DATASET CONTENT -
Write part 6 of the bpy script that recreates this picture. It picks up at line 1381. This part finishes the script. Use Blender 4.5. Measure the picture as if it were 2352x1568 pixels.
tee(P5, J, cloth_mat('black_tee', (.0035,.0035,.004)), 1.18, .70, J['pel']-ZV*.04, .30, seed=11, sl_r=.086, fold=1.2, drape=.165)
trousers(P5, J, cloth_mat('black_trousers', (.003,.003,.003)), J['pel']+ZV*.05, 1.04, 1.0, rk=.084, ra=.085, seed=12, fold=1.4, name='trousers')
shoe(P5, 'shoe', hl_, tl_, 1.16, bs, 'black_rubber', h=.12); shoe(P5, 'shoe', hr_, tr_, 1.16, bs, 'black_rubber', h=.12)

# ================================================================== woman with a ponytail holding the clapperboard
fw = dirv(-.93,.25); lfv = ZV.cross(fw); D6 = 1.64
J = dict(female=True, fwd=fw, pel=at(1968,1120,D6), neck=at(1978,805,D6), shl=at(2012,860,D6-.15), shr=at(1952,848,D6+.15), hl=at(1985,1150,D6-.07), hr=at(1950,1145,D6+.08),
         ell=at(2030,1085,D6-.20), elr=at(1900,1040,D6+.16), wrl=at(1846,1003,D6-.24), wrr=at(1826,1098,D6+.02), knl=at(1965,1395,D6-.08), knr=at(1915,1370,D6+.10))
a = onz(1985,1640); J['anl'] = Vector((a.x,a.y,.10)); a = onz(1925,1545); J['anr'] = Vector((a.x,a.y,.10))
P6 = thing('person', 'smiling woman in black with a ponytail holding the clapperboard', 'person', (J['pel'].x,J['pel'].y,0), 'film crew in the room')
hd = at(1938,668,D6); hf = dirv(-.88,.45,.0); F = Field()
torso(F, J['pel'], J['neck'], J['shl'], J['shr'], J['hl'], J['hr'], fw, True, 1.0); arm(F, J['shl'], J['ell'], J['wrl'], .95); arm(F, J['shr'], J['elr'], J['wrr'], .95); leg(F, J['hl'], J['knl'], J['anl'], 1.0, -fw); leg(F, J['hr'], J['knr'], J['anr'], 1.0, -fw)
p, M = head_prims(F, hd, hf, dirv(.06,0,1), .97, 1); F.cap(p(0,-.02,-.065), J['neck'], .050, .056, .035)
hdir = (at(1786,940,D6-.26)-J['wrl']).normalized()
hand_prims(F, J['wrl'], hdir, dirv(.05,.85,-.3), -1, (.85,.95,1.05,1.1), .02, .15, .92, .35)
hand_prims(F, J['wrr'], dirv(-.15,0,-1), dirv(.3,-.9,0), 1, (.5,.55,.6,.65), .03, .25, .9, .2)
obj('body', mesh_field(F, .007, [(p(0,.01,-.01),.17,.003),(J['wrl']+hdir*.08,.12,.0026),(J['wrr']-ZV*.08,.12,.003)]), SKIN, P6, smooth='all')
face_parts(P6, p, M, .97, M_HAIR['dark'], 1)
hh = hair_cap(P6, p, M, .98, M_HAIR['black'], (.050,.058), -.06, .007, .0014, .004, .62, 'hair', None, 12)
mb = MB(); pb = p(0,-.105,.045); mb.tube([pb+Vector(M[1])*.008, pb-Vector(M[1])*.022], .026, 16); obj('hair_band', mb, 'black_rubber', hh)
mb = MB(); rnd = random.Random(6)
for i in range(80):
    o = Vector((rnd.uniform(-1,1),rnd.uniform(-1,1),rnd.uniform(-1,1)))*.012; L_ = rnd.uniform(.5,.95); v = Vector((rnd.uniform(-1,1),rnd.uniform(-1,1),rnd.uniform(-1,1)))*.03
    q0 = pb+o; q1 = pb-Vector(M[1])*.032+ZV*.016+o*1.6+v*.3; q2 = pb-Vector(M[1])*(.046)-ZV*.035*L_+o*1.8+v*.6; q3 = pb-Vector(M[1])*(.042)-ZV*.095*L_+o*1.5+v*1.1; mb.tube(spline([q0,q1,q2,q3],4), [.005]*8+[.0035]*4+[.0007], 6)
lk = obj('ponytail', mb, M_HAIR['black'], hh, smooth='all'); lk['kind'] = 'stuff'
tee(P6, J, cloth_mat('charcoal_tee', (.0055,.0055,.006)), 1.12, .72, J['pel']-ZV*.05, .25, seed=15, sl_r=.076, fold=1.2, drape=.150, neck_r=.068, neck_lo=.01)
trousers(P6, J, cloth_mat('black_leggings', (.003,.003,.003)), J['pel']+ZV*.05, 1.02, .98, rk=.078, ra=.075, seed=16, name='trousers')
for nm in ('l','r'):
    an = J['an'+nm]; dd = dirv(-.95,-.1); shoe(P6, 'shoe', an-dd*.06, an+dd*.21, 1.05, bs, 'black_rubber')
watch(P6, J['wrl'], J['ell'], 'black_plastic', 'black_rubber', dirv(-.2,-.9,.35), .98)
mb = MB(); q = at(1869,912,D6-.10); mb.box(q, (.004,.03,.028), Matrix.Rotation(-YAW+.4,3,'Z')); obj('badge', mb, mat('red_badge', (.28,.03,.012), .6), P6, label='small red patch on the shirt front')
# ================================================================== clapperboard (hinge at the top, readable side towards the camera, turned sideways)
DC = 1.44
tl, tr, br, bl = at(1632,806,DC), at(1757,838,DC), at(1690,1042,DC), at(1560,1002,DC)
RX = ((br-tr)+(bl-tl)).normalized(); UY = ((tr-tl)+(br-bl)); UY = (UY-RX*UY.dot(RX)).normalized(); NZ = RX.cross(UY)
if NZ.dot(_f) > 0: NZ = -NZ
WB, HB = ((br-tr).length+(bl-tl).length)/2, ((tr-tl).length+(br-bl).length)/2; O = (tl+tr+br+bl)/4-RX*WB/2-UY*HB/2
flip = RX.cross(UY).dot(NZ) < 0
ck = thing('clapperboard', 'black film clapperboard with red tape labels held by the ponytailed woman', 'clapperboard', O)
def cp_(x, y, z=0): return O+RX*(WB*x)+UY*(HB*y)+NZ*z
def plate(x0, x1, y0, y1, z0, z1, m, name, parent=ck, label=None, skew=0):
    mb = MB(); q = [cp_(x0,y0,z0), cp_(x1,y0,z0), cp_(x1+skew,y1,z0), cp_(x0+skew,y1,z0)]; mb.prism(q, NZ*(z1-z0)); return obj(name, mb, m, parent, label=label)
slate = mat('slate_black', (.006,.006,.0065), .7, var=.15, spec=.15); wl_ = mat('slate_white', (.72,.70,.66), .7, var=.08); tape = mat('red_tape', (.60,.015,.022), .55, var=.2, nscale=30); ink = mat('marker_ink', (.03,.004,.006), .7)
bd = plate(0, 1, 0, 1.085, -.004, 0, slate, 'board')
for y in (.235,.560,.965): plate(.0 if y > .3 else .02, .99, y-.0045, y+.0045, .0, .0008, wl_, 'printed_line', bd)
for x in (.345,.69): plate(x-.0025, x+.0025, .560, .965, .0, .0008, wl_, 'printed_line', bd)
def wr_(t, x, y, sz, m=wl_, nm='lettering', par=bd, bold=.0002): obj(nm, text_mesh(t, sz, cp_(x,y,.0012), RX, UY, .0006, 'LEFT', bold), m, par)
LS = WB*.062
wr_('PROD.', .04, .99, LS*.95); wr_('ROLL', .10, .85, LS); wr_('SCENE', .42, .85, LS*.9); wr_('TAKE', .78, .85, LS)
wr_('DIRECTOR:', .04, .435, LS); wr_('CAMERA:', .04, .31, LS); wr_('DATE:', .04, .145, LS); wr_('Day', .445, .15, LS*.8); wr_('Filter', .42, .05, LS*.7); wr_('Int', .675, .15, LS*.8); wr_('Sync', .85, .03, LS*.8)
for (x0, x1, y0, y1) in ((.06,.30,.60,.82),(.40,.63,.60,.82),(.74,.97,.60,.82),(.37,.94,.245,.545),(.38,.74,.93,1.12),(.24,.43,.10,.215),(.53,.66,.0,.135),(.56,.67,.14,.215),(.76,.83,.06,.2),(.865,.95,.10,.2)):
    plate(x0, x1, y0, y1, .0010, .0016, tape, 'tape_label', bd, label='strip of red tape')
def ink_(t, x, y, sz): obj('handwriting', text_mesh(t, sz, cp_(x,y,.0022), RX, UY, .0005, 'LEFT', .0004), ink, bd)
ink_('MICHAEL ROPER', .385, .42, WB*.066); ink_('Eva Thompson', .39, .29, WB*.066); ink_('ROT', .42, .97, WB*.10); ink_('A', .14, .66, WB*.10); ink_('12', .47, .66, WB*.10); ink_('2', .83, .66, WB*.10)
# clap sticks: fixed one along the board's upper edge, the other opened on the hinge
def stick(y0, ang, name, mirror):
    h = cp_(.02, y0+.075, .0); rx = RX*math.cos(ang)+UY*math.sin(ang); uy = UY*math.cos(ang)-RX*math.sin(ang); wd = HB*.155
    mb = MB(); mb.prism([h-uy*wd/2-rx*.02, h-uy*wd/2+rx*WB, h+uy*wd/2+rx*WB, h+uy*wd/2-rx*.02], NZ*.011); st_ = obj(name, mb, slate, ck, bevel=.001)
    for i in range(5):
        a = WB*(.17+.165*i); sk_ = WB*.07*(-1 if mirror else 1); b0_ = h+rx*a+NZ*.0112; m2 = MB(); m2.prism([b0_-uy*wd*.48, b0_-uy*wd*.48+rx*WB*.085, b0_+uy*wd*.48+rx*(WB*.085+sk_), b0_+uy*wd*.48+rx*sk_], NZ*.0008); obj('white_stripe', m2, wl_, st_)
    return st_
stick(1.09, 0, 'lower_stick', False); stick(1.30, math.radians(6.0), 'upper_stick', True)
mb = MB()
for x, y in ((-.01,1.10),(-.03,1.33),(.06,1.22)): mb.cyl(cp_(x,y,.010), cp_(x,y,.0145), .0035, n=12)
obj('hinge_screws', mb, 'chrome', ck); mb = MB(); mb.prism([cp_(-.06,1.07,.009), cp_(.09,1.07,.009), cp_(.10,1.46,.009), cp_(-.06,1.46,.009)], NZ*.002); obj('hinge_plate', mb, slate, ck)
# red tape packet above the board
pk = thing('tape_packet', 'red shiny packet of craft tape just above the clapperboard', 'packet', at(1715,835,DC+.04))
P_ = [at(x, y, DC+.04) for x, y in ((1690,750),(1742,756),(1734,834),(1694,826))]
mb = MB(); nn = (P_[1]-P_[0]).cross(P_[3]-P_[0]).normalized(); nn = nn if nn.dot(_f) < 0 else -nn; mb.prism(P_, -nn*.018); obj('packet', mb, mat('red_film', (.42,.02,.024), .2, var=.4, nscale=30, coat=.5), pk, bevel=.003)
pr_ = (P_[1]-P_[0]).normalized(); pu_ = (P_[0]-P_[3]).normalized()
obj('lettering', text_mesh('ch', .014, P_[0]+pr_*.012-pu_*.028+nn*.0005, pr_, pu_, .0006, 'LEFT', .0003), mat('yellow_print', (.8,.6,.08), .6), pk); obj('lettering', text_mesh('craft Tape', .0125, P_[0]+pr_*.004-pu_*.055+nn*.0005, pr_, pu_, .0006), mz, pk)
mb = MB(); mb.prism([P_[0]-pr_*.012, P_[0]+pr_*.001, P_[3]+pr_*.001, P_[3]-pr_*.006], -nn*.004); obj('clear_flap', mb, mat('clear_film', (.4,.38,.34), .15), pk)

OBJECTIVE - Exactly repeat the lines above, from the opening line through the one with "shoe(P5, 'shoe', hl_, tl_, 1.16, bs, 'black_rubber', h=.12);", and include nothing else.

FULL ANSWER -
Write part 6 of the bpy script that recreates this picture. It picks up at line 1381. This part finishes the script. Use Blender 4.5. Measure the picture as if it were 2352x1568 pixels.
tee(P5, J, cloth_mat('black_tee', (.0035,.0035,.004)), 1.18, .70, J['pel']-ZV*.04, .30, seed=11, sl_r=.086, fold=1.2, drape=.165)
trousers(P5, J, cloth_mat('black_trousers', (.003,.003,.003)), J['pel']+ZV*.05, 1.04, 1.0, rk=.084, ra=.085, seed=12, fold=1.4, name='trousers')
shoe(P5, 'shoe', hl_, tl_, 1.16, bs, 'black_rubber', h=.12); shoe(P5, 'shoe', hr_, tr_, 1.16, bs, 'black_rubber', h=.12)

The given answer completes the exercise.